New offensive coordinator Nathaniel Hackett does have some experience utilizing two running backs during his time in Green Bay. Rodgers himself said the Jets offense this year will be "one he’s had success in," with some "West Coast flavor," but ultimately, it’s "Hackett’s offense."

So let’s examine how two running backs were used during Hackett’s time with Rodgers in Green Bay.

2019 and 2020

In 2019 and 2020, there was a clear RB1 and RB2 distinction between Aaron Jones and Jamaal Williams. Jones saw about double the number of carries as Williams did.

Over those two seasons, Jones saw the 10th and 15th most carries amongst running backs in the NFL, respectively, while Williams received the 43rd and 36th most.

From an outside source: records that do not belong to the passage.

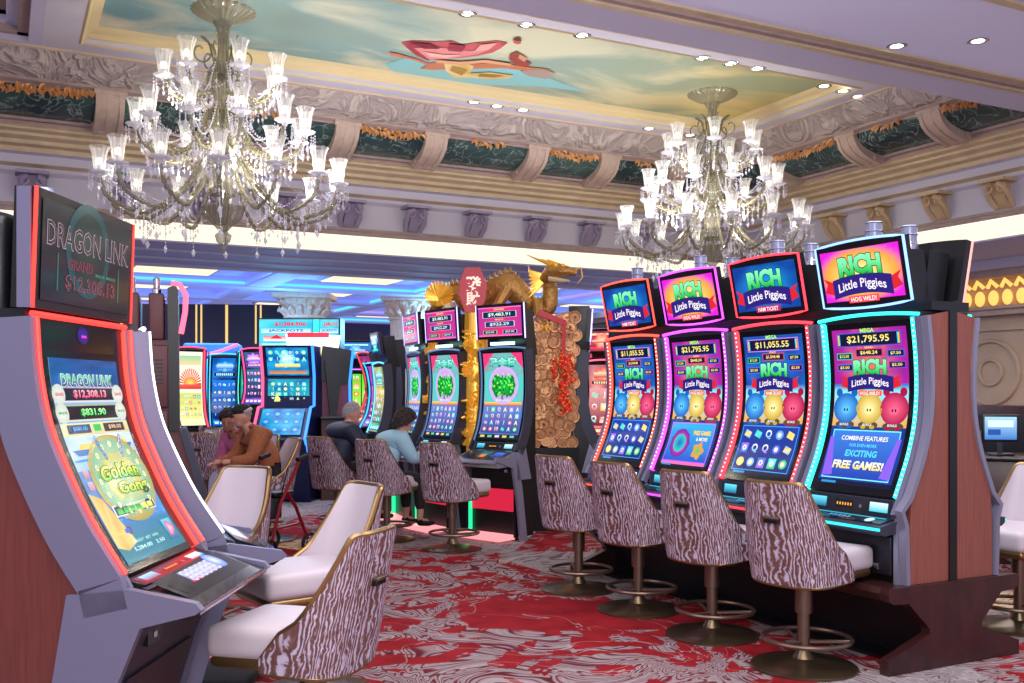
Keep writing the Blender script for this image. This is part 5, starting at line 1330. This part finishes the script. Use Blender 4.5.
gm('far slot machine with a cream display and red sunburst, left of the blue kiosk',*G(183,14.2),.75,-.66,'#ff4060',sun_art,w=.50,prof=[(.30,1.0),(.22,1.2),(.19,1.5),(.19,1.8),(.20,2.1)])
CURV=[(.34,.95),(.16,1.15),(.08,1.4),(.08,1.6),(.16,1.85),(.30,2.05)]
gm('far slot machine with strongly bowed blue-lit frame beside the sunburst display',*G(224,15.5),.35,-.94,'#40b8ff',g_art(4,'#08185a','#1d7ae0',BLUEP),w=.5,prof=CURV)
q=W(*G(213,16.6)); t=thing('game_kiosk','tall blue-lit kiosk with pink swoosh sign standing behind the sunburst machine','kiosk',(q.x,q.y,0),facing(.2,-1))
b=MB(); b.box(-.34,.34,0,.4,0,2.1,mat('deep_blue_panel','#0d2a66',.3,emit='#1038b0',es=.5)); b.build('cabinet',t)
b=MB(); b.box(-.24,-.04,-.02,0,.7,2.05,glow('azure_column','#3ac8ff',2.0)); b.build('light_column',t)
b=MB(); b.box(-.45,.45,-.25,.4,2.1,2.3,mat('blue_canopy','#2050c0',.3,emit='#2a80ff',es=.9),bev=.05); b.build('canopy',t)
b=MB(); b.tube([(-.35,-.3,2.06),(-.1,-.32,2.10),(.15,-.32,2.17),(.42,-.3,2.28)],.05,glow('pink_swoosh','#ff5a8c',2.0),8,flat=.5); b.build('swoosh_sign',t)
gm('far teal slot machine with stacked screens, turned towards the left of the hexagonal pod',*G(252,15.5),.45,-.9,'#30c8c0',g_art(6,'#0a5a70','#20c8a0',TEAL),w=.55,prof=[(.36,.95),(.22,1.25),(.16,1.5),(.2,1.75),(.28,2.1)])
gm('far slot machine edged in violet, left wing of the hexagonal pod',*G(266,14.6),-.55,-.84,'#e04080',g_art(9,'#30205a','#3a6a90',PUR,4),w=.50,prof=[(.26,1.3),(.2,1.5),(.2,1.75),(.26,2.1)])
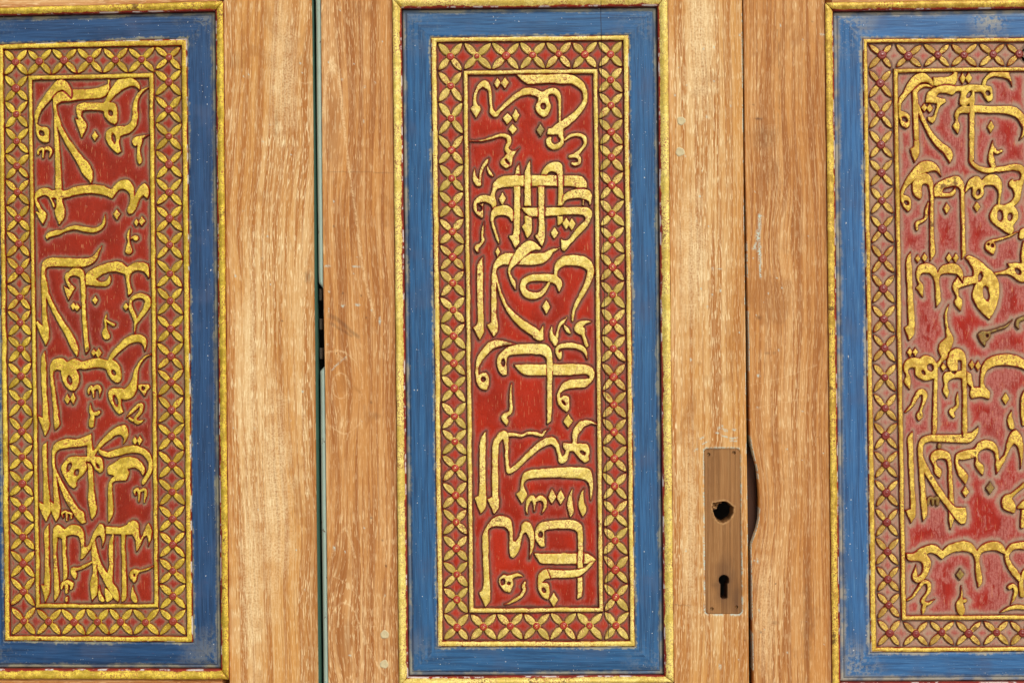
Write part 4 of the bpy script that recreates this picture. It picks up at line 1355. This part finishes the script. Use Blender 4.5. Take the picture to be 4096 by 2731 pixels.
S1L = [(1246, 0), (1253, 600), (1256, 1137), (1259, 1400), (1264, 2000), (1272, 2731)]
S1M = [(1283, 0), (1288, 600), (1293, 1140), (1299, 1480), (1305, 2000), (1313, 2731)]
S2M = [(2968, 0), (2974, 700), (2983, 1400), (2985, 1700), (2988, 1900), (2992, 2200), (2996, 2731)]
S2R = [(2973, 0), (2981, 700), (2995, 1400), (2998, 1640), (3000, 1740), (3005, 1775), (3017, 1830), (3028, 1873), (3034, 1930), (3038, 1985), (3038, 2040), (3034, 2080), (3027, 2112), (3014, 2148), (3005, 2175), (3003, 2195), (3006, 2320), (3013, 2731)]

# ---- left leaf, stile
def aA(X, Y, A):
    edge_marks(X, Y, A, moline('A', 'R'), 'L', 0.9, 30)
    A['edgewood'] = np.maximum(A['edgewood'], np.clip((X - 1225) / 30, 0, 1) * 0.8)
    blob(A, 'stain', X, Y, 1232, 1105, 14, 26, 0.55)
    blob(A, 'stain', X, Y, 945, 250, 40, 44, 0.20)
    blob(A, 'stain', X, Y, 1128, 1283, 4, 4, 1.0); blob(A, 'stain', X, Y, 1048, 1034, 3, 3, 0.9)
    blob(A, 'stain', X, Y, 1105, 490, 10, 60, 0.35)
    blob(A, 'line', X, Y, 1100, 1960, 70, 420, 0.55); blob(A, 'line', X, Y, 1130, 300, 60, 300, 0.45)
    blob(A, 'line', X, Y, 1010, 2300, 50, 420, 0.5); blob(A, 'line', X, Y, 1000, 1500, 26, 500, 0.4)
    stroke(A, 'line', X, Y, [(1150, 300), (1190, 320), (1210, 335), (1245, 330)], 3, .9)
    stroke(A, 'line', X, Y, [(1170, 1500), (1190, 1510), (1215, 1700), (1232, 2000)], 5, .7)
    specks(A, X, Y, 4, 18, 920, 1240, (1.4, 3))
board('stile', WOOD_A, leafA, YROWS, moline('A', 'R'), S1L, None, aA,
      warp=lambda X, Y: 26 * np.sin((Y - 300) / 520.0) + 10 * vnoise(X, Y, 300, 41) + (Y - 1300) * 0.02 * ((X - 900) / 350))
board('stile', WOOD_A, leafA, [-420, 600, 1700, 2780, 5350], [(-480, 0), (-455, 2731)], moline('A', 'L'))
board('edge_strip', TEAL, leafA, np.arange(-40, 2790, 40.0), S1L, [(x + (6 if y < 300 else (7.5 if y < 700 else 11)), y) for x, y in S1L], hfun=lambda X, Y: -7.0 - (X - np.interp(Y, [p[1] for p in S1L], [p[0] for p in S1L])) * 0.35, depth=-40)

def rail(mat, leaf, pn, side, seed):
    q = PANELS[pn]['MO']
    if side == 'T': a, b = q[0], q[1]; y0, y1 = -420, None
    else: a, b = q[3], q[2]; y0, y1 = None, 5350
    nx = 40; u = np.linspace(0, 1, nx)
    xs = a[0] + 1.5 + (b[0] - a[0] - 3) * u
    ye = a[1] + (b[1] - a[1]) * u
    rows = np.array([0, 0, .004, .01, .02, .04, .08, .2, .5, 1, 1])
    X = np.repeat(xs[None], len(rows), 0)
    far = y0 if side == 'T' else y1
    Y = ye[None] + (far - ye)[None] * rows[:, None]
    H = np.full(X.shape, -0.25); H[0] = -40; H[-1] = -40; H[:, 0] = -40; H[:, -1] = -40; H[1] -= .4
    z = np.zeros(X.size)
    at = dict(line=z, stain=z, chip=z, edgewood=z, flow=np.stack([Y.ravel() * PX + 5 + seed, X.ravel() * PX, z], -1))
    V = W3(X, Y, H).reshape(-1, 3); F = grid_faces(len(rows), nx)
    f = F[len(F) // 2]
    if np.cross(V[f[1]] - V[f[0]], V[f[2]] - V[f[0]])[1] > 0: F = F[:, ::-1]
    mesh_obj('rail', V, F, mat, leaf, at, smooth=False)
for pn, lf, mt in (('A', leafA, WOOD_B), ('C', leafC, WOOD_A), ('B', leafB, WOOD_B)):
    rail(mt, lf, pn, 'T', 1); rail(mt, lf, pn, 'B', 2)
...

Jones was also a top receiving target. In both 2019 and 2020, Jones saw the second-most receiving targets for the Packers, trailing only Davante Adams. Jones was even in the top 10 in the NFL for receiving targets as a running back in both seasons.

Williams was also targeted a fair amount for a backup running back — he was the seventh and sixth target for the Packers in 2019 and 2020, respectively.

This seemed to be how many thought the Jets would approach the running back room in 2023. Breece Hall, assuming he is healthy, would receive the bulk of the carries and get a good amount of receiving targets.

Either Michael Carter, Zonovan Knight, or maybe even Israel Abanikanda would win the second running back spot and still have a productive season.

With Cook possibly in the fold, you would think the workload would be more evenly divided between the two.


In 2021, Williams would leave the Packers, and second-year player A.J. Dillon would take on a much larger role. Dillon actually wound up with 16 more rushing attempts, although Jones still had four more yards (803 to 799), and that was with Jones missing two games. Dillon ranked 20th in attempts in the NFL, while Jones was just four spots behind at 24.

Jones was still heavily utilized in the passing game, again finishing second on the Packers in targets. Dillon was targeted 37 times, comparable to Williams' numbers the two years prior.

The workload was much more evenly split, and it seems like this was the plan for Hackett to take with him to Denver last season. However, after a season-ending injury to Javonte Williams and eventually Melvin Gordon, that was not in the cards.


Each running back pair wound up with extremely similar results: 1,602 yards combined in 2021, 1,609 in 2020, and 1,544 in 2019. Also, in receiving yards combined with 704 in 2021, 591 in 2020, and 727 in 2019.

However, it was in 2021 that the Packers saw the highest Pro Football Focus run grade with a 91.1 grade — good for third in the NFL. In 2020, they were also third in the NFL, but with a slightly worse 87.7 grade, and in 2019, they ranked eighth with a 79.2.

With Hall coming off of a torn ACL, the Jets likely want an easier workload for him and some added insurance in case he is not ready to go come Week 1.

Hall and Cook would combine for one of, if not the best, running back duos in the NFL. Both excel as rushers and receivers, and although Hall is probably the better of the two at this point, there is room in this offense for both players.